▶ **Work to do**: Give back the full material, exactly as it reads.

--- begin ---

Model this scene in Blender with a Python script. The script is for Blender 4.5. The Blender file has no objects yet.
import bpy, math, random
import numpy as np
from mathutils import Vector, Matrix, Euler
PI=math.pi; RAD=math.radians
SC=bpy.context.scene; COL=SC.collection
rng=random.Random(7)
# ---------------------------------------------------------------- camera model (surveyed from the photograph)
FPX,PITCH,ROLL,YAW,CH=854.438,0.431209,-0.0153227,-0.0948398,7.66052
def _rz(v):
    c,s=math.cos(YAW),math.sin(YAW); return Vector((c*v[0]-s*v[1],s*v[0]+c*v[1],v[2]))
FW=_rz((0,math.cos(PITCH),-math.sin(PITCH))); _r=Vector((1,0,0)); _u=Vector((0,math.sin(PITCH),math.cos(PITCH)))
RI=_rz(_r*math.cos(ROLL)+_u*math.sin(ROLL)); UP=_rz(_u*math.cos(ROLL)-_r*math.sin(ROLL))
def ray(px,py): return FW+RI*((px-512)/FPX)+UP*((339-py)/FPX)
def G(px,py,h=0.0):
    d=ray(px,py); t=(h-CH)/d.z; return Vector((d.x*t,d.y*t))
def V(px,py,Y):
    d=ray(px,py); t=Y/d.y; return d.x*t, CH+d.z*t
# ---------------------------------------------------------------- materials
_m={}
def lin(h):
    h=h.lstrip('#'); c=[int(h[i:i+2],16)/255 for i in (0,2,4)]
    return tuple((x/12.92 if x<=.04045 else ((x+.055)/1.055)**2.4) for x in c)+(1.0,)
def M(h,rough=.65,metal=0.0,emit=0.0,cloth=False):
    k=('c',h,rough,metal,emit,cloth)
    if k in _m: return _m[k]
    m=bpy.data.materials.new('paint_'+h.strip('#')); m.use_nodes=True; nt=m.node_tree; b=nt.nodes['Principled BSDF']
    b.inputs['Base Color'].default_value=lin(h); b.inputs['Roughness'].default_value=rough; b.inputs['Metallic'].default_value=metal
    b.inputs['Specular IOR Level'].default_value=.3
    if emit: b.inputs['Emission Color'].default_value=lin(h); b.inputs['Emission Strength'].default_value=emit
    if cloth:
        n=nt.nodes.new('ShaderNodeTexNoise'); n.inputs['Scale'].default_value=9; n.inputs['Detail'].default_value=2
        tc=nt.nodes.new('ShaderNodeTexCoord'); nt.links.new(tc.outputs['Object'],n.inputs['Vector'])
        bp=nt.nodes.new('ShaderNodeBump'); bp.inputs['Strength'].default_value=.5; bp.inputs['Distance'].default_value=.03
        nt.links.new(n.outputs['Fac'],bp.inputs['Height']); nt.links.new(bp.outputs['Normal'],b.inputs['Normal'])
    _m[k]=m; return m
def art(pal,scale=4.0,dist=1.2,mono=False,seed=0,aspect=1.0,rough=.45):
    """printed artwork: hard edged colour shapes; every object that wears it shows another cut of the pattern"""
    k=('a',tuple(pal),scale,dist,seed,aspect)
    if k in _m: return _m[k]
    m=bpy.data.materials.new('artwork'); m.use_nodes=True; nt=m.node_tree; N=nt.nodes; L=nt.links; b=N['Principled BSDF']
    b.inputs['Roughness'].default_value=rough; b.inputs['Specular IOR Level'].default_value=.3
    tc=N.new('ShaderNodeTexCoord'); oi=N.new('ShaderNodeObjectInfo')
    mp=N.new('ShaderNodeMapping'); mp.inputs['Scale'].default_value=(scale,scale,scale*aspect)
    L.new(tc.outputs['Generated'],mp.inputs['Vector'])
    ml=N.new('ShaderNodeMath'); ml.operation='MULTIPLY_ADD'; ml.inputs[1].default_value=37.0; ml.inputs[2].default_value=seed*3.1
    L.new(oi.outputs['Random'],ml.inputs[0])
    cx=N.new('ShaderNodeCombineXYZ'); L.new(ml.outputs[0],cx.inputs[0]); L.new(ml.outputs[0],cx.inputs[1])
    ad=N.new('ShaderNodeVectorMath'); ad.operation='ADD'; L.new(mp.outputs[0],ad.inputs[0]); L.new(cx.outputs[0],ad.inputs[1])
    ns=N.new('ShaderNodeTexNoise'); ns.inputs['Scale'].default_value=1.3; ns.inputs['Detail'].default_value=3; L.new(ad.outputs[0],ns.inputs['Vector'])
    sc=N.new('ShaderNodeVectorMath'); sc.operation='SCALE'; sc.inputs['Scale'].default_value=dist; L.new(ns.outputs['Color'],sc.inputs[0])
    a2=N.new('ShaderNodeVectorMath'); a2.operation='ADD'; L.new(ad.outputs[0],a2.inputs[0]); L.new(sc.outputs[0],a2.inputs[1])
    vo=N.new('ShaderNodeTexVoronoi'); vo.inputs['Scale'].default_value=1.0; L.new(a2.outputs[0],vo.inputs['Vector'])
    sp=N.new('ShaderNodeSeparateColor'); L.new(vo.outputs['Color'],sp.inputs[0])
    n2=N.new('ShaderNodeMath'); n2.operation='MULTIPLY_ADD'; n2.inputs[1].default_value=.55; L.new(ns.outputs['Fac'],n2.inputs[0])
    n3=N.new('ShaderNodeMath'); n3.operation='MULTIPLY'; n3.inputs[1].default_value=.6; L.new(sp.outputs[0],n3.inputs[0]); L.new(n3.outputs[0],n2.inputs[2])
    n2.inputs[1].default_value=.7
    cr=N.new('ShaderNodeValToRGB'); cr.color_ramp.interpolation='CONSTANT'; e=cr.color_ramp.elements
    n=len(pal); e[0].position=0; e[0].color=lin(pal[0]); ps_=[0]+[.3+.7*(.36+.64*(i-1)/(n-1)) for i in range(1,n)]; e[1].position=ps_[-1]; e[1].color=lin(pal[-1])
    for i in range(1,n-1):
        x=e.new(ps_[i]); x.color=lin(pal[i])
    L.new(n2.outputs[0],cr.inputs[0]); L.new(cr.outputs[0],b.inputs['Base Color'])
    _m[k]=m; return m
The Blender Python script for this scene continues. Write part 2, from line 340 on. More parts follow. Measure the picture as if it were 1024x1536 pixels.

--- end ---

▶ **Output of the task**:
Model this scene in Blender with a Python script. The script is for Blender 4.5. The Blender file has no objects yet.
import bpy, math, random
import numpy as np
from mathutils import Vector, Matrix, Euler
PI=math.pi; RAD=math.radians
SC=bpy.context.scene; COL=SC.collection
rng=random.Random(7)
# ---------------------------------------------------------------- camera model (surveyed from the photograph)
FPX,PITCH,ROLL,YAW,CH=854.438,0.431209,-0.0153227,-0.0948398,7.66052
def _rz(v):
    c,s=math.cos(YAW),math.sin(YAW); return Vector((c*v[0]-s*v[1],s*v[0]+c*v[1],v[2]))
FW=_rz((0,math.cos(PITCH),-math.sin(PITCH))); _r=Vector((1,0,0)); _u=Vector((0,math.sin(PITCH),math.cos(PITCH)))
RI=_rz(_r*math.cos(ROLL)+_u*math.sin(ROLL)); UP=_rz(_u*math.cos(ROLL)-_r*math.sin(ROLL))
def ray(px,py): return FW+RI*((px-512)/FPX)+UP*((339-py)/FPX)
def G(px,py,h=0.0):
    d=ray(px,py); t=(h-CH)/d.z; return Vector((d.x*t,d.y*t))
def V(px,py,Y):
    d=ray(px,py); t=Y/d.y; return d.x*t, CH+d.z*t
# ---------------------------------------------------------------- materials
_m={}
def lin(h):
    h=h.lstrip('#'); c=[int(h[i:i+2],16)/255 for i in (0,2,4)]
    return tuple((x/12.92 if x<=.04045 else ((x+.055)/1.055)**2.4) for x in c)+(1.0,)
def M(h,rough=.65,metal=0.0,emit=0.0,cloth=False):
    k=('c',h,rough,metal,emit,cloth)
    if k in _m: return _m[k]
    m=bpy.data.materials.new('paint_'+h.strip('#')); m.use_nodes=True; nt=m.node_tree; b=nt.nodes['Principled BSDF']
    b.inputs['Base Color'].default_value=lin(h); b.inputs['Roughness'].default_value=rough; b.inputs['Metallic'].default_value=metal
    b.inputs['Specular IOR Level'].default_value=.3
    if emit: b.inputs['Emission Color'].default_value=lin(h); b.inputs['Emission Strength'].default_value=emit
    if cloth:
        n=nt.nodes.new('ShaderNodeTexNoise'); n.inputs['Scale'].default_value=9; n.inputs['Detail'].default_value=2
        tc=nt.nodes.new('ShaderNodeTexCoord'); nt.links.new(tc.outputs['Object'],n.inputs['Vector'])
        bp=nt.nodes.new('ShaderNodeBump'); bp.inputs['Strength'].default_value=.5; bp.inputs['Distance'].default_value=.03
        nt.links.new(n.outputs['Fac'],bp.inputs['Height']); nt.links.new(bp.outputs['Normal'],b.inputs['Normal'])
    _m[k]=m; return m
def art(pal,scale=4.0,dist=1.2,mono=False,seed=0,aspect=1.0,rough=.45):
    """printed artwork: hard edged colour shapes; every object that wears it shows another cut of the pattern"""
    k=('a',tuple(pal),scale,dist,seed,aspect)
    if k in _m: return _m[k]
    m=bpy.data.materials.new('artwork'); m.use_nodes=True; nt=m.node_tree; N=nt.nodes; L=nt.links; b=N['Principled BSDF']
    b.inputs['Roughness'].default_value=rough; b.inputs['Specular IOR Level'].default_value=.3
    tc=N.new('ShaderNodeTexCoord'); oi=N.new('ShaderNodeObjectInfo')
    mp=N.new('ShaderNodeMapping'); mp.inputs['Scale'].default_value=(scale,scale,scale*aspect)
    L.new(tc.outputs['Generated'],mp.inputs['Vector'])
    ml=N.new('ShaderNodeMath'); ml.operation='MULTIPLY_ADD'; ml.inputs[1].default_value=37.0; ml.inputs[2].default_value=seed*3.1
    L.new(oi.outputs['Random'],ml.inputs[0])
    cx=N.new('ShaderNodeCombineXYZ'); L.new(ml.outputs[0],cx.inputs[0]); L.new(ml.outputs[0],cx.inputs[1])
    ad=N.new('ShaderNodeVectorMath'); ad.operation='ADD'; L.new(mp.outputs[0],ad.inputs[0]); L.new(cx.outputs[0],ad.inputs[1])
    ns=N.new('ShaderNodeTexNoise'); ns.inputs['Scale'].default_value=1.3; ns.inputs['Detail'].default_value=3; L.new(ad.outputs[0],ns.inputs['Vector'])
    sc=N.new('ShaderNodeVectorMath'); sc.operation='SCALE'; sc.inputs['Scale'].default_value=dist; L.new(ns.outputs['Color'],sc.inputs[0])
    a2=N.new('ShaderNodeVectorMath'); a2.operation='ADD'; L.new(ad.outputs[0],a2.inputs[0]); L.new(sc.outputs[0],a2.inputs[1])
    vo=N.new('ShaderNodeTexVoronoi'); vo.inputs['Scale'].default_value=1.0; L.new(a2.outputs[0],vo.inputs['Vector'])
    sp=N.new('ShaderNodeSeparateColor'); L.new(vo.outputs['Color'],sp.inputs[0])
    n2=N.new('ShaderNodeMath'); n2.operation='MULTIPLY_ADD'; n2.inputs[1].default_value=.55; L.new(ns.outputs['Fac'],n2.inputs[0])
    n3=N.new('ShaderNodeMath'); n3.operation='MULTIPLY'; n3.inputs[1].default_value=.6; L.new(sp.outputs[0],n3.inputs[0]); L.new(n3.outputs[0],n2.inputs[2])
    n2.inputs[1].default_value=.7
    cr=N.new('ShaderNodeValToRGB'); cr.color_ramp.interpolation='CONSTANT'; e=cr.color_ramp.elements
    n=len(pal); e[0].position=0; e[0].color=lin(pal[0]); ps_=[0]+[.3+.7*(.36+.64*(i-1)/(n-1)) for i in range(1,n)]; e[1].position=ps_[-1]; e[1].color=lin(pal[-1])
    for i in range(1,n-1):
        x=e.new(ps_[i]); x.color=lin(pal[i])
    L.new(n2.outputs[0],cr.inputs[0]); L.new(cr.outputs[0],b.inputs['Base Color'])
    _m[k]=m; return m
The Blender Python script for this scene continues. Write part 2, from line 340 on. More parts follow. Measure the picture as if it were 1024x1536 pixels.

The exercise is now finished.